> STATED EXERCISE: Wherever a line holds the string "from", copy that line.

----

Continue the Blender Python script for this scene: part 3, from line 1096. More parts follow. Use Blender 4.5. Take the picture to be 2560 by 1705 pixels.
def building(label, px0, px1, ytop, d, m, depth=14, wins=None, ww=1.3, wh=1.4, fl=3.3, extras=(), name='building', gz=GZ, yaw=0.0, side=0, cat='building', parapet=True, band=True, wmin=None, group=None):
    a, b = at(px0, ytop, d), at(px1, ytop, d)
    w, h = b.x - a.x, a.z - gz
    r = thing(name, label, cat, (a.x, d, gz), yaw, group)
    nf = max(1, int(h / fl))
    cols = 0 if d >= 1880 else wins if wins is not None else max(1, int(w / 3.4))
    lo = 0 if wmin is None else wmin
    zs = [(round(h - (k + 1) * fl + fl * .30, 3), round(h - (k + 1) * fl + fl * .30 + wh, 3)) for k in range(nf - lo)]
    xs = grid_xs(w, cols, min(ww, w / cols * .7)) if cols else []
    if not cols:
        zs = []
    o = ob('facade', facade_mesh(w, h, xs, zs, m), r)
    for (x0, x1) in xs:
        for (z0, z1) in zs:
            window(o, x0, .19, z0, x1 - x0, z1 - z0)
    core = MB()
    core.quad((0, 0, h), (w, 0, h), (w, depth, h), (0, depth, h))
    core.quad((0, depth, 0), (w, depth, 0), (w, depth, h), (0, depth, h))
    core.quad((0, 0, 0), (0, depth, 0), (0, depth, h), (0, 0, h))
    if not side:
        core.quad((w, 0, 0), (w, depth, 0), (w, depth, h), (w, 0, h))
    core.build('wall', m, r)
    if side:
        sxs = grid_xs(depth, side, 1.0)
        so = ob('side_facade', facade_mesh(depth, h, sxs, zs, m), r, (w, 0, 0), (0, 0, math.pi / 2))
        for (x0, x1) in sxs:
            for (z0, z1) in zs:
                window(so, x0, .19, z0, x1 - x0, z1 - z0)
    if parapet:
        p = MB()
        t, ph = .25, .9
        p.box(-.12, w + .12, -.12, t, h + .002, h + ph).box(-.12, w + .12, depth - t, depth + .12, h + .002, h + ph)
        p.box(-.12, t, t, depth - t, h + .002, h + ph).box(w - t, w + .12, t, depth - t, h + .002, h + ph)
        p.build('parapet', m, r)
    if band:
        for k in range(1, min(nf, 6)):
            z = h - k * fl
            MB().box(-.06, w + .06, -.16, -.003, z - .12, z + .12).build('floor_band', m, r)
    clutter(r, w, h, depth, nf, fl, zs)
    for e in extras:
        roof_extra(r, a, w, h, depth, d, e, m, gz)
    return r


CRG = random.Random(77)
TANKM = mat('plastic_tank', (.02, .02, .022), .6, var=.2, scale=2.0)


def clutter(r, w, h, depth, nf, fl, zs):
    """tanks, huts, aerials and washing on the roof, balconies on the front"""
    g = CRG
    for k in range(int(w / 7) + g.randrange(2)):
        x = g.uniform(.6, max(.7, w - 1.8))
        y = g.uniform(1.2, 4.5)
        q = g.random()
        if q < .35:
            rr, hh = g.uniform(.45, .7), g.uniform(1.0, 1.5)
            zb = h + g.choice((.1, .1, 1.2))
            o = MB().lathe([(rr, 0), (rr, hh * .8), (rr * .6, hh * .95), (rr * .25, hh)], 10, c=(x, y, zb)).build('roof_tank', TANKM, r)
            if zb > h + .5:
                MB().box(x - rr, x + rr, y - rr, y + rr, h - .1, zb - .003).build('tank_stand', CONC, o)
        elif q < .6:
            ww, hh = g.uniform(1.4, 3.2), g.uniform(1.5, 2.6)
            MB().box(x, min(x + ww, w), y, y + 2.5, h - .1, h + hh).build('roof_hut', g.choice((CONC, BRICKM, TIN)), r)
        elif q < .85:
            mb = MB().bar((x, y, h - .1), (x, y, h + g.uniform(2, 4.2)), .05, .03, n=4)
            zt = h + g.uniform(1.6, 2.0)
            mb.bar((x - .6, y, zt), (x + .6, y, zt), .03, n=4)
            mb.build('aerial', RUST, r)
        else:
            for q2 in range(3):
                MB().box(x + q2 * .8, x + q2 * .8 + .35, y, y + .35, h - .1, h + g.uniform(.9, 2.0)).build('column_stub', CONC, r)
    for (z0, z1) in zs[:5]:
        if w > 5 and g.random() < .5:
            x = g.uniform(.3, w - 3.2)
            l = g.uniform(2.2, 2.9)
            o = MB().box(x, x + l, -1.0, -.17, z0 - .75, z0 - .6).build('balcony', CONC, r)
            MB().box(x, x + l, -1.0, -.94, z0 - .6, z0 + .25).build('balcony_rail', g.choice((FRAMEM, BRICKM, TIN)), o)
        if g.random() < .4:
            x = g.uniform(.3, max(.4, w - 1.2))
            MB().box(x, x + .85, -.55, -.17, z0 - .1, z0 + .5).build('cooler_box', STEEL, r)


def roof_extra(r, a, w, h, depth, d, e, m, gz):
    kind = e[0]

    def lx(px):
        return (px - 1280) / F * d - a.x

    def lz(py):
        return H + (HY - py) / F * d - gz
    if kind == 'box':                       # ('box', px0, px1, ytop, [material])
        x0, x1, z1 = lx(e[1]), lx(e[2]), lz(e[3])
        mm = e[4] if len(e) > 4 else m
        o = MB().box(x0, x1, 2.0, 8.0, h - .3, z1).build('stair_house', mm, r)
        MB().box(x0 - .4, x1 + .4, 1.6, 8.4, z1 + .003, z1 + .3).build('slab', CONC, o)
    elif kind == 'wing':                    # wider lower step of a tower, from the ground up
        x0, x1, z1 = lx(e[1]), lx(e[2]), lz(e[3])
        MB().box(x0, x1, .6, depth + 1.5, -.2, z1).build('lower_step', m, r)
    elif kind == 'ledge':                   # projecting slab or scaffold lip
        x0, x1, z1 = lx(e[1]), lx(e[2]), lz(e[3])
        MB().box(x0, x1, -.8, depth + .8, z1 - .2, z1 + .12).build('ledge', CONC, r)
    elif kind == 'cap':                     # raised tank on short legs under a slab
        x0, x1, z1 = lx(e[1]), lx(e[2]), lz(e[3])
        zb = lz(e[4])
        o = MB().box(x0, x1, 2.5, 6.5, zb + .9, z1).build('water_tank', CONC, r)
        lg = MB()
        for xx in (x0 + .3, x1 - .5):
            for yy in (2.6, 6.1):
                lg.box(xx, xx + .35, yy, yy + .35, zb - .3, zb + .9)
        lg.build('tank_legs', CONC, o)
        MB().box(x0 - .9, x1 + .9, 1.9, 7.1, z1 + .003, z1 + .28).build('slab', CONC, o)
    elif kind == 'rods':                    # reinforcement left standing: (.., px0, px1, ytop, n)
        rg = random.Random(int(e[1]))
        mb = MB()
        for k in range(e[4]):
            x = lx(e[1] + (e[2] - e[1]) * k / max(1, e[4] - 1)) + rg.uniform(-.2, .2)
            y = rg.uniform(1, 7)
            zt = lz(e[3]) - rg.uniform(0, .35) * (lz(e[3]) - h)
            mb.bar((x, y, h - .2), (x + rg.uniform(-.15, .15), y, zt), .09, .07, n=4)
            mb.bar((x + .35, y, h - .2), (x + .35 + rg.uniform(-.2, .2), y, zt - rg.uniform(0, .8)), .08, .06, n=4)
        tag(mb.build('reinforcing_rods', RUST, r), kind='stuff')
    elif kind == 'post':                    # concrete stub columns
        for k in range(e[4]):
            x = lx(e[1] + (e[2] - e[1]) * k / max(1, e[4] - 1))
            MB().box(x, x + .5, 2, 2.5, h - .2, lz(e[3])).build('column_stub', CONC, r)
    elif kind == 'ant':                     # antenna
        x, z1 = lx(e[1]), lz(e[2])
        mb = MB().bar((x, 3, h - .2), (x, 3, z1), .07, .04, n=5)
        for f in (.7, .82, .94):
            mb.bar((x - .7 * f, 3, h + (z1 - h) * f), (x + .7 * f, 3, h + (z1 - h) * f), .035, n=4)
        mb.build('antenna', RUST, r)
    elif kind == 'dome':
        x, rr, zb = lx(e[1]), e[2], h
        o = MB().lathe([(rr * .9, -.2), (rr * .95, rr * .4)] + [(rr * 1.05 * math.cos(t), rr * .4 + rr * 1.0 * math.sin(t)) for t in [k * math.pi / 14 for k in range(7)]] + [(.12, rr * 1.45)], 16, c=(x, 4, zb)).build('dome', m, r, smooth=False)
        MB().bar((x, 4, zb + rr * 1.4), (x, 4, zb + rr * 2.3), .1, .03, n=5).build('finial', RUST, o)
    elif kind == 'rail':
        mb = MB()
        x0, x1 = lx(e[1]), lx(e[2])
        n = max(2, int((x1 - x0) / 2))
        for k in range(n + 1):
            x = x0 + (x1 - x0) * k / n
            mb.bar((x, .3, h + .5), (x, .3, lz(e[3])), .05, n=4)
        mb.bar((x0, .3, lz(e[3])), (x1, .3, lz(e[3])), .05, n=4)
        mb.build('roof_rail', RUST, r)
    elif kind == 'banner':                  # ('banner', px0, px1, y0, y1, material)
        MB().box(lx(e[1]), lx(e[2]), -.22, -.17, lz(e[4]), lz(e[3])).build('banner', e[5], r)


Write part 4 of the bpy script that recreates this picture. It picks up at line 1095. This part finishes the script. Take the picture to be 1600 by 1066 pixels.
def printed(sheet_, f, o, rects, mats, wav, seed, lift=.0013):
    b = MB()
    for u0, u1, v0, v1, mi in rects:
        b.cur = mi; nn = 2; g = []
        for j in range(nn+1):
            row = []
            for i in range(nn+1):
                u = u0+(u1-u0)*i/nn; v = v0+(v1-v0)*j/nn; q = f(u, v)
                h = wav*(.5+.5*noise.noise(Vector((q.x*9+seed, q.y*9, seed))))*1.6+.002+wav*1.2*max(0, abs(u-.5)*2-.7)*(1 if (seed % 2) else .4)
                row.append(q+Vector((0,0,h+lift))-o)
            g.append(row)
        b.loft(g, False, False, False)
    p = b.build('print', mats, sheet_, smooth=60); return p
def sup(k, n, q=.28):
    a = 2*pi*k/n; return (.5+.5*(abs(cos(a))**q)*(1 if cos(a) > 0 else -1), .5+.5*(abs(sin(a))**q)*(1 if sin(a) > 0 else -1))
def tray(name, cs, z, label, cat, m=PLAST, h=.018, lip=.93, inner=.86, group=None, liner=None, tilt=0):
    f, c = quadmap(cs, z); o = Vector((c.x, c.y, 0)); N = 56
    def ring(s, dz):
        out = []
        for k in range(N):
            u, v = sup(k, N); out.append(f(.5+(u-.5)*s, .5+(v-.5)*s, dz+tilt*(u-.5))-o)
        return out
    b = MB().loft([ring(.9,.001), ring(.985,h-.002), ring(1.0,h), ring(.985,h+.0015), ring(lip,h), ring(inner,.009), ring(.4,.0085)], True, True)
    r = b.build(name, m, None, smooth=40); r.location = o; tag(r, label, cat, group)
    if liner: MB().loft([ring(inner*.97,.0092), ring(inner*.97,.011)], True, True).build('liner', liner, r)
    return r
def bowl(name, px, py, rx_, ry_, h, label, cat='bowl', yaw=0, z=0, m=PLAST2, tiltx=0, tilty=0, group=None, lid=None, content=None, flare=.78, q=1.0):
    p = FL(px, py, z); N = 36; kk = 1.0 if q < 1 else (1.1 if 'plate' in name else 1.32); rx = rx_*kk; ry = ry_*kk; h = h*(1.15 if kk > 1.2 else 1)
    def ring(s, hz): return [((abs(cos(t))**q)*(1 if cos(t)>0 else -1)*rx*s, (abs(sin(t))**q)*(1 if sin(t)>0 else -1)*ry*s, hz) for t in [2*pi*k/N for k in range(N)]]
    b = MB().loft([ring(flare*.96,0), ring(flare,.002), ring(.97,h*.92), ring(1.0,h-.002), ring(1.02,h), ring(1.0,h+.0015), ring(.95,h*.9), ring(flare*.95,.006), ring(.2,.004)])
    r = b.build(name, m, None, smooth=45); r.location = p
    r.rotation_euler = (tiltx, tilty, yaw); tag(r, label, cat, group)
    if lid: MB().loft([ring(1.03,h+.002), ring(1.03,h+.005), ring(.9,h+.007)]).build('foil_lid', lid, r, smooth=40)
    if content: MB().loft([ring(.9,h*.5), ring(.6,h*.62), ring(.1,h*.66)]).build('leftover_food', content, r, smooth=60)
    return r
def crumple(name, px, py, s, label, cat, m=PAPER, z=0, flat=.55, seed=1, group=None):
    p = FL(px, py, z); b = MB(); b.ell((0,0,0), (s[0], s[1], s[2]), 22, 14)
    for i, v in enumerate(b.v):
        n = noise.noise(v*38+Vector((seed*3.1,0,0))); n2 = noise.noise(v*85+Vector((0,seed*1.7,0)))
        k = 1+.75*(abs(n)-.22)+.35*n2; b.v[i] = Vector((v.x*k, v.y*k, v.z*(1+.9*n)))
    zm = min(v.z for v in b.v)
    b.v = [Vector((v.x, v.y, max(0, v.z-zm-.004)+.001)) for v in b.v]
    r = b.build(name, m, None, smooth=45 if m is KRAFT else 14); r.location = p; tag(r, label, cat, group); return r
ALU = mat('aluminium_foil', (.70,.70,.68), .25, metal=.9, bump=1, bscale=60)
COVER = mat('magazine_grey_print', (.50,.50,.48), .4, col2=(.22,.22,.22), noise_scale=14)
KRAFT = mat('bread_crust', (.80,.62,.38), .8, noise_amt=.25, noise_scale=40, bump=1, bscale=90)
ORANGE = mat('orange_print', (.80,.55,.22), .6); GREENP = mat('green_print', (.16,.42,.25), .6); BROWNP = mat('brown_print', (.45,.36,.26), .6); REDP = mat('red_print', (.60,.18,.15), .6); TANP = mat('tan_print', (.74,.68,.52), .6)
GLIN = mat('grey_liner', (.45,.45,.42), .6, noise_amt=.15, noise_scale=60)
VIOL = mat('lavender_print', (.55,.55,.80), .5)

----

> WRITTEN SOLUTION:
Continue the Blender Python script for this scene: part 3, from line 1096. More parts follow. Use Blender 4.5. Take the picture to be 2560 by 1705 pixels.
    elif kind == 'wing':                    # wider lower step of a tower, from the ground up